The state of the market means that there is real opportunity for innovators however: “While there is a certain amount of panic in cybersecurity insurance markets, some view the current pricing and coverage challenges as a market shakeout of inexperienced insurers who treated cybersecurity as just another P&C line, providing an opportunity for those willing to commit and invest in the necessary expertise and resources to specialize…”
Background points:
As Paul Brucciani, cybersecurity Advisor, WithSecure, notes to The Stack.
"The cyber insurance market is hardening. Companies seeking cyber insurance should look at it as a source of emergency finance to pay for specialist technical and professional services support.
"Companies can significantly reduce their cyber security risk by doing the following:
- Make those responsible for managing risk define the cyber risk management strategy
- Conduct regular, phishing awareness training
- Mandate multi-factor authentication to access network resources
- Use only password manager-generated passwords
- Maintain an inventory of IT assets and patch them regularly, to minimize your attack surface
- Impede attackers with proactive detection and response controls
- Rehearse what you would do when a security incident happens.’

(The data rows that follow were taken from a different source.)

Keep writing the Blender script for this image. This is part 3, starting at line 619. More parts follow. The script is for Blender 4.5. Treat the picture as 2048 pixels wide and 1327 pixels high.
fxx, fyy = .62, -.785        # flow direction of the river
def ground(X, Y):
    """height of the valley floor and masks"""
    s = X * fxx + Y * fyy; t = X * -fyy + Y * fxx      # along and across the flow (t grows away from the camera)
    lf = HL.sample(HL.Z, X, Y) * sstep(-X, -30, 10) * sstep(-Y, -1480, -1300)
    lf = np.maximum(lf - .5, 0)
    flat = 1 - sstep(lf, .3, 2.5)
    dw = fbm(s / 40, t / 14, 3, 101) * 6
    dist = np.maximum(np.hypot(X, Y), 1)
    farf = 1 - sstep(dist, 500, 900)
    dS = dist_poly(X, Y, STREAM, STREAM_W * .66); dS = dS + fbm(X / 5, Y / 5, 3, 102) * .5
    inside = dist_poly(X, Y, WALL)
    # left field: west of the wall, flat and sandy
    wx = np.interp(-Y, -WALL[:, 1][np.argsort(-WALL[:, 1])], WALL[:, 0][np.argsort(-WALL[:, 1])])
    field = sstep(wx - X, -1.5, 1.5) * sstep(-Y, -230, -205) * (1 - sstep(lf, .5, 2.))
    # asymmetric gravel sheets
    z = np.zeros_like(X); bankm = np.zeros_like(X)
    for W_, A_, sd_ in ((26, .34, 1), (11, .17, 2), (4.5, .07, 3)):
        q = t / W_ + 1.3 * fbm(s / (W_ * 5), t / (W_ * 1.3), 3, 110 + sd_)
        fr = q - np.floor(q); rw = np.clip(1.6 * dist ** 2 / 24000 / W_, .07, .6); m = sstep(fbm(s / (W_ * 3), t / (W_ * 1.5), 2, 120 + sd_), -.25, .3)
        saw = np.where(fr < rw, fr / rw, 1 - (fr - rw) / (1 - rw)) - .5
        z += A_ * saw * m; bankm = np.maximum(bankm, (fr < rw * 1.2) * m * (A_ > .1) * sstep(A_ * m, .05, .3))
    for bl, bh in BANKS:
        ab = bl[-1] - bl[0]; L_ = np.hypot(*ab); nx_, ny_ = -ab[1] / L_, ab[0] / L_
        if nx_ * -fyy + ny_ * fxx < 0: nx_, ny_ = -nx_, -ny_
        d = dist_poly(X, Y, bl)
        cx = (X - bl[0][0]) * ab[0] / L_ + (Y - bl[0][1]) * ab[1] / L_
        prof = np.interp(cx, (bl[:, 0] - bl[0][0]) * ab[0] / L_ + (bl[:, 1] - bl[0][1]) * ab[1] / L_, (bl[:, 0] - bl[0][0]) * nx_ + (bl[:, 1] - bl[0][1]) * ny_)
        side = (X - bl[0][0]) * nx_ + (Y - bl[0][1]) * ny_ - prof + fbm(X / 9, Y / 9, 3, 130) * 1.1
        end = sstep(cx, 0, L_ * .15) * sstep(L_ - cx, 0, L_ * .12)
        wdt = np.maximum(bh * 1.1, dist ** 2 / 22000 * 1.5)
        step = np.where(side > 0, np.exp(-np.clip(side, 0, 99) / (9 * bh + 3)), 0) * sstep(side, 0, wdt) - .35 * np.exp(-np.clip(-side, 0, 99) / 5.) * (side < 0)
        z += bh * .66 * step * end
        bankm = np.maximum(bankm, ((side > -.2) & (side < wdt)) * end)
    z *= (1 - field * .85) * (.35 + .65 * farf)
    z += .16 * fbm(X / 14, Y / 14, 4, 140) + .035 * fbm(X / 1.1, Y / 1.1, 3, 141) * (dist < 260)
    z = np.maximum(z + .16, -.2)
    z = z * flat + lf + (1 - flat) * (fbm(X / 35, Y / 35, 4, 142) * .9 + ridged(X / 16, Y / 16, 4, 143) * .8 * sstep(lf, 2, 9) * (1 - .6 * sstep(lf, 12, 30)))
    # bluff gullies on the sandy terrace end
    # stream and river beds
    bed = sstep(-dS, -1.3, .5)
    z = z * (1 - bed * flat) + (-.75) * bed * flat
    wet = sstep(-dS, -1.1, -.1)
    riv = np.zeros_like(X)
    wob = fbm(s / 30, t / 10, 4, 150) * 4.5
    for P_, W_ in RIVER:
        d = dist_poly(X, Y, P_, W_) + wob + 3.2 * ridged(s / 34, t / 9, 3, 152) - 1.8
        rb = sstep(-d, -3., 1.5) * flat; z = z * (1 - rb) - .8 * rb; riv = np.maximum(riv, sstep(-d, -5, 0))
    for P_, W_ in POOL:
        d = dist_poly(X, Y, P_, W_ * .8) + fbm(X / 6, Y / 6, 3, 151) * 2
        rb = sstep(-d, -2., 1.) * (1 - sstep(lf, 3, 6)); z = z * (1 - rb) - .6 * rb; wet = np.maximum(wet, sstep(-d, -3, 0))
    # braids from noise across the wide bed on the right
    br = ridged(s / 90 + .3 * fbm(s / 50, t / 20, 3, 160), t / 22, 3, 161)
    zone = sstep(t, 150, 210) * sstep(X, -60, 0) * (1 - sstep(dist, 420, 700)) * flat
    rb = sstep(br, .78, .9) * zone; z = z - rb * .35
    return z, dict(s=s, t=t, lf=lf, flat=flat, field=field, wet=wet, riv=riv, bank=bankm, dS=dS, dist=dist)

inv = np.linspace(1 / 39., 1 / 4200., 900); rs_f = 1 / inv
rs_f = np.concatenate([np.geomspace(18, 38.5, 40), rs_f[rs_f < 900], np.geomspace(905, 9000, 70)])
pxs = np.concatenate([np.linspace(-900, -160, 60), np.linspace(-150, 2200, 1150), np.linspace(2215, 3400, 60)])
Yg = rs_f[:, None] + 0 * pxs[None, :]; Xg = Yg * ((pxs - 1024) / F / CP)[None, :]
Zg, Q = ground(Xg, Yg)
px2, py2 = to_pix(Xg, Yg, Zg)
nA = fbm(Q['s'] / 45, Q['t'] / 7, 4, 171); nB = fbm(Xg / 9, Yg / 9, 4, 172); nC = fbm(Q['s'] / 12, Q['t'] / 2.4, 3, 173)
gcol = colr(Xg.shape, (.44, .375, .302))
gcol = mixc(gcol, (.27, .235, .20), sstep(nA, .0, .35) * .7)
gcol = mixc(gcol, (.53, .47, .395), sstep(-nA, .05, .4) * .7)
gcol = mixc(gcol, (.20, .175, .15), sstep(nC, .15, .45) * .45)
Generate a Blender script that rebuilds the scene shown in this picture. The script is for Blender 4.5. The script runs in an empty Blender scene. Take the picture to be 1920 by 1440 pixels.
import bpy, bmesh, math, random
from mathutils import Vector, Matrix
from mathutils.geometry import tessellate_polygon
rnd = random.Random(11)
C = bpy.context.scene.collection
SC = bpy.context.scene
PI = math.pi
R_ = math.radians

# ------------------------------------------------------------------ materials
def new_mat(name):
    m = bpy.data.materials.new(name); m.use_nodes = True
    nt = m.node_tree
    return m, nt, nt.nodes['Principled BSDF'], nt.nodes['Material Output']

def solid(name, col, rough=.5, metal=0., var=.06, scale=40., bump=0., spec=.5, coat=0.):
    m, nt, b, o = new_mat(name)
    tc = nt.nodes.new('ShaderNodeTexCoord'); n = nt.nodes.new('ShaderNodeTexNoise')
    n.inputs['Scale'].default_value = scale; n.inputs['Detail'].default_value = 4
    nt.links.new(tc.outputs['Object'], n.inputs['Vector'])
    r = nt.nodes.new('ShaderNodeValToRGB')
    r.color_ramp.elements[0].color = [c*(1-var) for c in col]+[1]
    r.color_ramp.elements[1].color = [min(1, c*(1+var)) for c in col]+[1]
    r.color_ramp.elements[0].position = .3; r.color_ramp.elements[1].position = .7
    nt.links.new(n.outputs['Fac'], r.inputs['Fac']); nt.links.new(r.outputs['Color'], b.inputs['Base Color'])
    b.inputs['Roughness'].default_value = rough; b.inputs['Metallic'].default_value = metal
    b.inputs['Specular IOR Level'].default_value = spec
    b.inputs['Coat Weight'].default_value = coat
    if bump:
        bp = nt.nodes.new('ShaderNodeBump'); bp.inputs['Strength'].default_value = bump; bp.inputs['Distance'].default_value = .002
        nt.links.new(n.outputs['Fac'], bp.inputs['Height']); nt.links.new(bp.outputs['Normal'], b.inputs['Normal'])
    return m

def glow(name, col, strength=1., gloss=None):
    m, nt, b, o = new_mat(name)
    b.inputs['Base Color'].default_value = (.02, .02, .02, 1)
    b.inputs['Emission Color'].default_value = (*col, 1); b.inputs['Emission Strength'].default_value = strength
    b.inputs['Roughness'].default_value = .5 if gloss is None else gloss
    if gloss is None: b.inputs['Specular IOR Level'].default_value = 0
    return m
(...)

Lloyds meanwhile says that "cyber remains a priority area for Lloyd’s. The advisory guidance provided this week, following consultation with our market, is to ensure we take on the right kinds of risk as a market while approaching this complex field with the expertise and diligence it requires. We will continue to take a pragmatic and innovative approach to supporting the growth of cyber at Lloyd’s" it added in an emailed comment.